There are roughly ten emotions that you want to trigger in your marketing messages. You don’t have to trigger them all in each message, but shoot for two or three and you’ll have a winning marketing message. Let’s go over the ten different emotions you can work on triggering in your audience, and how to go about it.
Community
People love the feeling of belonging to a tribe. We tend to flock together with those who are like us, and we like feeling included in a community. If you can make your audience feel as if they’re part of something bigger than themselves by working with you or buying your products, you’ll create a customer for life.
Competition
Everyone has a bit of a competitive streak; you can trigger your audience’s competitive side by making them feel as if they might miss out. If you’re only accepting five new customers for a particular offering, and you have a list of 500, it’s more than likely you’ll fill your roster within minutes of making the offer.
Fear
Making your audience believe and realize that if they don’t act now they’ll miss out on the offer, or that they can’t live without your offer, will make your audience fearful that they’ll be less if they don’t have it.
Indulgence
Not only do consumers want to feel indulged, but they also want to be spoiled right now. People love instant gratification and if they know that help is on the way right now, and it’s free, they’re going to trade their email address for your free offer straight away.
Guilt
In the realm of charities and not for profits, eliciting guilt is not hard to do. You can use guilt in your marketing efforts if you can come up with a slant. For example, if you are selling a work-from-home business idea, you could appeal to the guilt of mothers and fathers who must leave the home to work.
First Adoption
People like to be the ones who lead the way in choosing new products, technology, and services. Make the audience feel special and smart about their choice to buy your products or use your services.
Popularity
People want to be like their heroes and if you can offer them a way to do that, you have succeeded in making them feel like a trendsetter who is ahead of their peers and one step above others.
Time
Often times what you’re really selling is time.
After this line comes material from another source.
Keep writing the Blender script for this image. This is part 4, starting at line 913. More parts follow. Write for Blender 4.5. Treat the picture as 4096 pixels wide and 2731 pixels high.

If you are more explicit in the language you use regarding time (such as by using words like “now”), you can evoke feelings that make the audience feel as if the time to buy what you’re offering is now.
Trust
Using words (and meaning them) like “guaranteed”, “full refund” and so forth will help your audience trust you more. When it comes to marketing, trust is possibly the most powerful way to get more business. People don’t want to open their wallet if they don’t trust you. Prove them right when they buy from you.
Value
If you can prove your value and that you’ll save them time, or money, or something else, your audience will want to give you a try. This is your chance to under-promise and over-deliver.
Using trigger words to elicit the emotions you want your audience to feel will go far in helping you develop your marketing messages.